* WHAT YOU WILL DO
Without the pictures, return all of the material exactly as written.

* THE INPUT
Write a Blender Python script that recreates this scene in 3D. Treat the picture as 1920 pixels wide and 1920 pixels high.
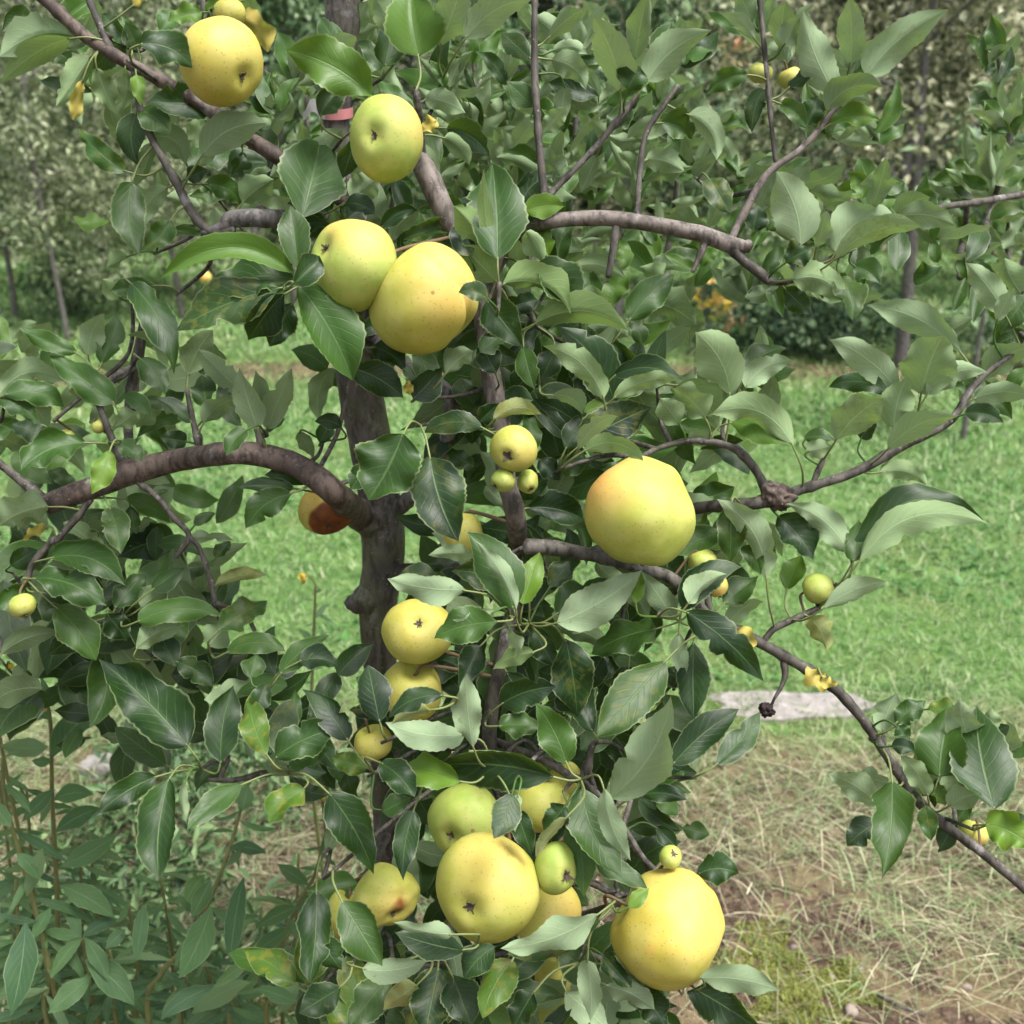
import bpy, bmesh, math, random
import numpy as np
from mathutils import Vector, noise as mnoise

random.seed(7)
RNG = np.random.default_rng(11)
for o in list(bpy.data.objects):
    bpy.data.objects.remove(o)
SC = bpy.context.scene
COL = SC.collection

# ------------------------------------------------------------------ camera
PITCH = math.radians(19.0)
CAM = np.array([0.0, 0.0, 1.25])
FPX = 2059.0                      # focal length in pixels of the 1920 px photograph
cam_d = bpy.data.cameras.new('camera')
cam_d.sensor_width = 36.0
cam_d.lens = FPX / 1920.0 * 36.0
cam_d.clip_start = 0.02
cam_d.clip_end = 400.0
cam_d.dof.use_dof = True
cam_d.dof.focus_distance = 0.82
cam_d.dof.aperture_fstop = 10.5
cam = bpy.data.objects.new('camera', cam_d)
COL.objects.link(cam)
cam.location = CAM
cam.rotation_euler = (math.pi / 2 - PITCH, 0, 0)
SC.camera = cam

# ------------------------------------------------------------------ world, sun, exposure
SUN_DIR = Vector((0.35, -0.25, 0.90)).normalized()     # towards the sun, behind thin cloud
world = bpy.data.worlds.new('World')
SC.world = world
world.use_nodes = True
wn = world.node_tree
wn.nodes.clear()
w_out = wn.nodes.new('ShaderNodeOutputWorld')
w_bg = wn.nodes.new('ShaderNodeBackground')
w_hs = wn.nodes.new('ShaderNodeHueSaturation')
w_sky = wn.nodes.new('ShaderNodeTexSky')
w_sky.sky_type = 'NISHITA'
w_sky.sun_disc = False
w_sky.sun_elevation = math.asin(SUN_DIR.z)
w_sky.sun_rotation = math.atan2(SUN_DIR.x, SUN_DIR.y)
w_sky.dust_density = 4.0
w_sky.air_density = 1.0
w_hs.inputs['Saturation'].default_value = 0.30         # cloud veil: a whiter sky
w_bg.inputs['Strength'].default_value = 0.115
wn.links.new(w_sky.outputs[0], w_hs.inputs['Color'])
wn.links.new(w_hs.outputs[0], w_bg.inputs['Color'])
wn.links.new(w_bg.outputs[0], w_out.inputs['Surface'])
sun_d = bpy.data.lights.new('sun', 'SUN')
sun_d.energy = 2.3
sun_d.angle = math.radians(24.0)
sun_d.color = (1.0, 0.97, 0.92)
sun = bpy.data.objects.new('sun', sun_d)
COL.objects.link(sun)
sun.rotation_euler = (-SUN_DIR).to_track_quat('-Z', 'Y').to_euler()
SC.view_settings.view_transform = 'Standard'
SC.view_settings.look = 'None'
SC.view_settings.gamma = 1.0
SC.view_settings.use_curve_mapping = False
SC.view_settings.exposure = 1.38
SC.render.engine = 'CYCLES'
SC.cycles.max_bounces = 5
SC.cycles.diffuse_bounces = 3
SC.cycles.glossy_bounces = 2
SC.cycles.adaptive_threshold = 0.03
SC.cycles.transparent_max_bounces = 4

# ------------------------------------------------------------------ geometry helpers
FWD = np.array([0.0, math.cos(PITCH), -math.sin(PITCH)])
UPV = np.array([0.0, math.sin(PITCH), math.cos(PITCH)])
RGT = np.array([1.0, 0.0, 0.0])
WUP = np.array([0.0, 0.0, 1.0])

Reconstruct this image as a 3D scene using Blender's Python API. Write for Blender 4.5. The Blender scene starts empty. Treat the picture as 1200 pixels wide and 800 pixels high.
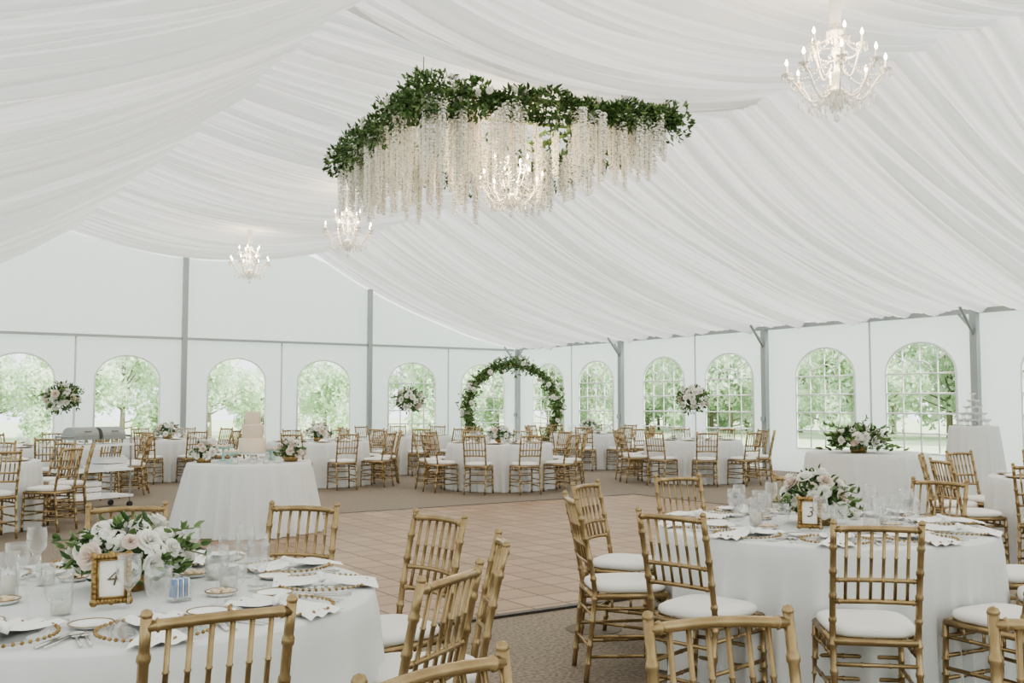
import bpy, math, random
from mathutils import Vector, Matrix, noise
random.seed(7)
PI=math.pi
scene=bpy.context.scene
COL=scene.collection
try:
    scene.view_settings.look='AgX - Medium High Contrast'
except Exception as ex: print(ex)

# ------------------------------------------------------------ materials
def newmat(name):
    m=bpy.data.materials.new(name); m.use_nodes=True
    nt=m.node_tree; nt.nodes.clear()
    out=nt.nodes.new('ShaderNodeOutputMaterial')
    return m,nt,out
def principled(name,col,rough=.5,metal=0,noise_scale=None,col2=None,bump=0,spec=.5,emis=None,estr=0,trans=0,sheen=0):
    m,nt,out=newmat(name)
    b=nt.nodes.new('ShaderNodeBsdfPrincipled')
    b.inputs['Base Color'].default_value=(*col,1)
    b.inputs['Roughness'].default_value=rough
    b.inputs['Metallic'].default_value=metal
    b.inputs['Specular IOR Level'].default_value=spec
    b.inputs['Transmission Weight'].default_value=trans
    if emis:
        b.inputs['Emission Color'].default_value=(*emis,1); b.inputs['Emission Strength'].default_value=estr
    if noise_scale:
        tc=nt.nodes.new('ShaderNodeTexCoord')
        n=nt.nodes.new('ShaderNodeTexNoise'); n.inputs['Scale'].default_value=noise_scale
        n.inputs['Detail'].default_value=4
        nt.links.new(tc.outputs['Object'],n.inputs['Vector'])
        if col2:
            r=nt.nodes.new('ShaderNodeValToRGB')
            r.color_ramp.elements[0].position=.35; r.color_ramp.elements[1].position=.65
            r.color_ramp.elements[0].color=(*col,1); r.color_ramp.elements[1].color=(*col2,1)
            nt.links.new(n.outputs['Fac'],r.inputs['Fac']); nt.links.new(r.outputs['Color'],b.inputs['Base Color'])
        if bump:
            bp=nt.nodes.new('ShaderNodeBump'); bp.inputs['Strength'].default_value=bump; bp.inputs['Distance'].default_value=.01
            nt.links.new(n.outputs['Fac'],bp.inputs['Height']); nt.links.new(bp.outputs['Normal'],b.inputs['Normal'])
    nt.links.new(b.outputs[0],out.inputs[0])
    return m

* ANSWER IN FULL
Write a Blender Python script that recreates this scene in 3D. Treat the picture as 1920 pixels wide and 1920 pixels high.
import bpy, bmesh, math, random
import numpy as np
from mathutils import Vector, noise as mnoise

random.seed(7)
RNG = np.random.default_rng(11)
for o in list(bpy.data.objects):
    bpy.data.objects.remove(o)
SC = bpy.context.scene
COL = SC.collection

# ------------------------------------------------------------------ camera
PITCH = math.radians(19.0)
CAM = np.array([0.0, 0.0, 1.25])
FPX = 2059.0                      # focal length in pixels of the 1920 px photograph
cam_d = bpy.data.cameras.new('camera')
cam_d.sensor_width = 36.0
cam_d.lens = FPX / 1920.0 * 36.0
cam_d.clip_start = 0.02
cam_d.clip_end = 400.0
cam_d.dof.use_dof = True
cam_d.dof.focus_distance = 0.82
cam_d.dof.aperture_fstop = 10.5
cam = bpy.data.objects.new('camera', cam_d)
COL.objects.link(cam)
cam.location = CAM
cam.rotation_euler = (math.pi / 2 - PITCH, 0, 0)
SC.camera = cam

# ------------------------------------------------------------------ world, sun, exposure
SUN_DIR = Vector((0.35, -0.25, 0.90)).normalized()     # towards the sun, behind thin cloud
world = bpy.data.worlds.new('World')
SC.world = world
world.use_nodes = True
wn = world.node_tree
wn.nodes.clear()
w_out = wn.nodes.new('ShaderNodeOutputWorld')
w_bg = wn.nodes.new('ShaderNodeBackground')
w_hs = wn.nodes.new('ShaderNodeHueSaturation')
w_sky = wn.nodes.new('ShaderNodeTexSky')
w_sky.sky_type = 'NISHITA'
w_sky.sun_disc = False
w_sky.sun_elevation = math.asin(SUN_DIR.z)
w_sky.sun_rotation = math.atan2(SUN_DIR.x, SUN_DIR.y)
w_sky.dust_density = 4.0
w_sky.air_density = 1.0
w_hs.inputs['Saturation'].default_value = 0.30         # cloud veil: a whiter sky
w_bg.inputs['Strength'].default_value = 0.115
wn.links.new(w_sky.outputs[0], w_hs.inputs['Color'])
wn.links.new(w_hs.outputs[0], w_bg.inputs['Color'])
wn.links.new(w_bg.outputs[0], w_out.inputs['Surface'])
sun_d = bpy.data.lights.new('sun', 'SUN')
sun_d.energy = 2.3
sun_d.angle = math.radians(24.0)
sun_d.color = (1.0, 0.97, 0.92)
sun = bpy.data.objects.new('sun', sun_d)
COL.objects.link(sun)
sun.rotation_euler = (-SUN_DIR).to_track_quat('-Z', 'Y').to_euler()
SC.view_settings.view_transform = 'Standard'
SC.view_settings.look = 'None'
SC.view_settings.gamma = 1.0
SC.view_settings.use_curve_mapping = False
SC.view_settings.exposure = 1.38
SC.render.engine = 'CYCLES'
SC.cycles.max_bounces = 5
SC.cycles.diffuse_bounces = 3
SC.cycles.glossy_bounces = 2
SC.cycles.adaptive_threshold = 0.03
SC.cycles.transparent_max_bounces = 4

# ------------------------------------------------------------------ geometry helpers
FWD = np.array([0.0, math.cos(PITCH), -math.sin(PITCH)])
UPV = np.array([0.0, math.sin(PITCH), math.cos(PITCH)])
RGT = np.array([1.0, 0.0, 0.0])
WUP = np.array([0.0, 0.0, 1.0])

Reconstruct this image as a 3D scene using Blender's Python API. Write for Blender 4.5. The Blender scene starts empty. Treat the picture as 1200 pixels wide and 800 pixels high.
import bpy, math, random
from mathutils import Vector, Matrix, noise
random.seed(7)
PI=math.pi
scene=bpy.context.scene
COL=scene.collection
try:
    scene.view_settings.look='AgX - Medium High Contrast'
except Exception as ex: print(ex)

# ------------------------------------------------------------ materials
def newmat(name):
    m=bpy.data.materials.new(name); m.use_nodes=True
    nt=m.node_tree; nt.nodes.clear()
    out=nt.nodes.new('ShaderNodeOutputMaterial')
    return m,nt,out
def principled(name,col,rough=.5,metal=0,noise_scale=None,col2=None,bump=0,spec=.5,emis=None,estr=0,trans=0,sheen=0):
    m,nt,out=newmat(name)
    b=nt.nodes.new('ShaderNodeBsdfPrincipled')
    b.inputs['Base Color'].default_value=(*col,1)
    b.inputs['Roughness'].default_value=rough
    b.inputs['Metallic'].default_value=metal
    b.inputs['Specular IOR Level'].default_value=spec
    b.inputs['Transmission Weight'].default_value=trans
    if emis:
        b.inputs['Emission Color'].default_value=(*emis,1); b.inputs['Emission Strength'].default_value=estr
    if noise_scale:
        tc=nt.nodes.new('ShaderNodeTexCoord')
        n=nt.nodes.new('ShaderNodeTexNoise'); n.inputs['Scale'].default_value=noise_scale
        n.inputs['Detail'].default_value=4
        nt.links.new(tc.outputs['Object'],n.inputs['Vector'])
        if col2:
            r=nt.nodes.new('ShaderNodeValToRGB')
            r.color_ramp.elements[0].position=.35; r.color_ramp.elements[1].position=.65
            r.color_ramp.elements[0].color=(*col,1); r.color_ramp.elements[1].color=(*col2,1)
            nt.links.new(n.outputs['Fac'],r.inputs['Fac']); nt.links.new(r.outputs['Color'],b.inputs['Base Color'])
        if bump:
            bp=nt.nodes.new('ShaderNodeBump'); bp.inputs['Strength'].default_value=bump; bp.inputs['Distance'].default_value=.01
            nt.links.new(n.outputs['Fac'],bp.inputs['Height']); nt.links.new(bp.outputs['Normal'],b.inputs['Normal'])
    nt.links.new(b.outputs[0],out.inputs[0])
    return m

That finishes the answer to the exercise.